Los domingos de primavera en Barcelona son un inmenso placer para recorrerlos en bicicleta. Durante los fines de semana, la ciudad se desprende de su traje chaqueta, de su impoluta seriedad y se convierte en un lugar donde la vida hierve, donde en cada esquina, la primavera florece.


Pasamos seguidamente por la Plaza de la Vila de Gràcia, y nos deslumbran las mesas y sillas plateadas de las terrazas llenitas de gente con cervezas, patatas fritas...¡una olivitas por favor!
Y más abajo, nos dejamos acompañar por las otras bicis que bajan desde el Arco de Triumfo hasta la Ciutadella, en tropel, cada una de un color, de un tamaño, con una vida singular, todos a una, gafas de sol y camiseta de deporte o rastas de color miel atadas en moño y pantalones de colores, todos en linea recta dejándonos acariciar por los primeros y potentes rayos de sol.
Ya en el parque, otra fiesta de color, y mientras los árboles reverdecen, los niños juegan con otros niños y los padres les dejan en paz, cerrando los ojos, dejándose llevar por la calma por un momento. Vuelvo al mismo lugar donde con cinco años me perdí, delante de la gran fuente que tiene caballos dorados allá a lo alto, y aún recuerdo mi desesperación, el nudo en el estómago durante dos minutos que fueron interminables. Hacía una eternidad que no venía aquí. Me parece ahora todo mucho más pequeño: el lago está abarrotado de barquichuelas desconchadas que tratan de avanzar sin torcerse demasiado, sin levantar gotas de agua fría y verde. La gran fuente, frente a la que se comia un helado de color de fresa la protagonista de un cuento de mercè Rodoreda, está hoy vallada y sin agua. Despide un fuerte olor a lodo y una familia de patos que no ha querido emigrar, está acorralada por un trío de policias vestidos de negro. No sé cómo van a conseguirlo, pero de momento, existe una gran expectación tras la valla. Los flashes y las risas no distraen a los policias, que se esconden tras unas gafas oscuras. Ahora se encienden un pitillo…van a reflexionar, supongo.
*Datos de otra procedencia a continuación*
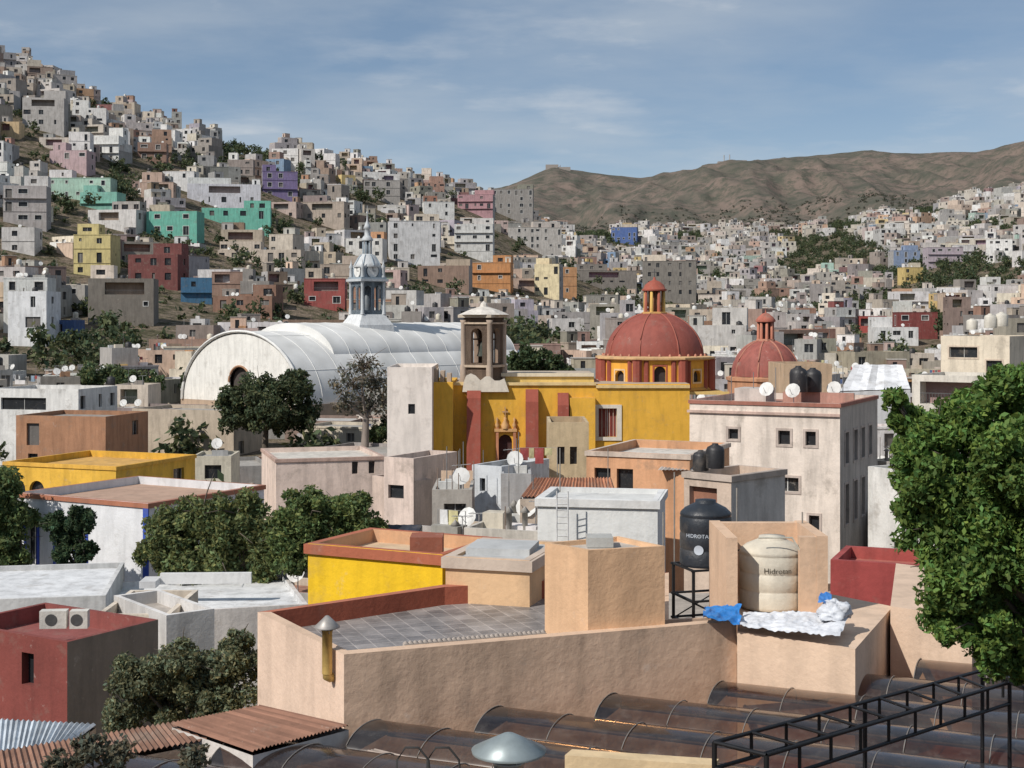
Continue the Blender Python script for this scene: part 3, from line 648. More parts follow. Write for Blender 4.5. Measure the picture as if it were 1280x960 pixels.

Recorrer el Puerto Olímpico significa dejarse traspasar por rázagas de viento frío que te hace poner la chaqueta de inmediato y notar a ratos el olor a sal o el aroma de las frituras que la fila de chiringuitos playeros está empezando a preparar. El viento hace que los veleros se dejen vencer y se escoren hacia un lado mientras surcan olas brillantes. A lo lejos, los amantes del solse parapetan en sus toallas sobre la arena, atreviéndose a dejar sus cuerpos sin ropa a pesar de los escalofríos de vez en cuando. Es la impresión del viento, solamente.

Al final del Puerto, ante la magnificencia del Hotel Vela, nos detenemos. Creo que toda Barcelona ha bajado como nosotros hasta el mar, como en una antigua procesión hacia la primavera que está naciendo de nuevo ante nuestros ojos. Yo los cierro, porque prefiero ver sin ver, dejándome llevar por la calma y el resto de los sentidos en un domingo en que la ciudad ya disfruta por fin de la primavera.